2. Operational Infrastructure
- •120+ internal operational tools (most purchased software with no subscription overhead)
- •Several SaaS platforms built and operational
- •Programmatic AdTech infrastructure for immediate monetization
- •Programmatic job board enabling rapid market expansion
- •Dozens of micro applications serving specific use cases
- •Thousands of business planning documents representing institutional knowledge
- •Automated workflows eliminating operational friction
This is not complexity—it's infrastructure. Traditional startups build this over 3-5 years and $10M+.
3. Focused Leadership
One executive team, one product philosophy, one go-to-market engine. No friction between subsidiaries. Speed and alignment built into operations.
FAQs
Q: Can we still sell a division later?
A: Yes. You carve out the assets (code, IP, customer contracts) from the single C corp and sell them. This happens constantly (IBM/Watson Health, Shopify/Logistics, Meta/Giphy). No separate corporations needed.

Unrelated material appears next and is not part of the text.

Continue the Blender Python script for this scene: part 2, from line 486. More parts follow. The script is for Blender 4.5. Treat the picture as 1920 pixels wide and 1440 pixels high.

Q: What about liability protection?
A: Courts pierce corporate veils in startups anyway because founders and management are shared. Insurance (E&O, cyber, D&O) provides real protection more cost-effectively than multiple entities.
Q: Why NOT use a HoldCo structure?
A: HoldCo signals complexity without substance at early stages. VCs prefer simplicity. Your structure should reflect your business focus—one primary product (ELITE) on proven infrastructure.
Q: Could we restructure later?
A: Absolutely. Google waited 17 years and $400B valuation before reorganizing to Alphabet. Restructure when it makes sense—not before.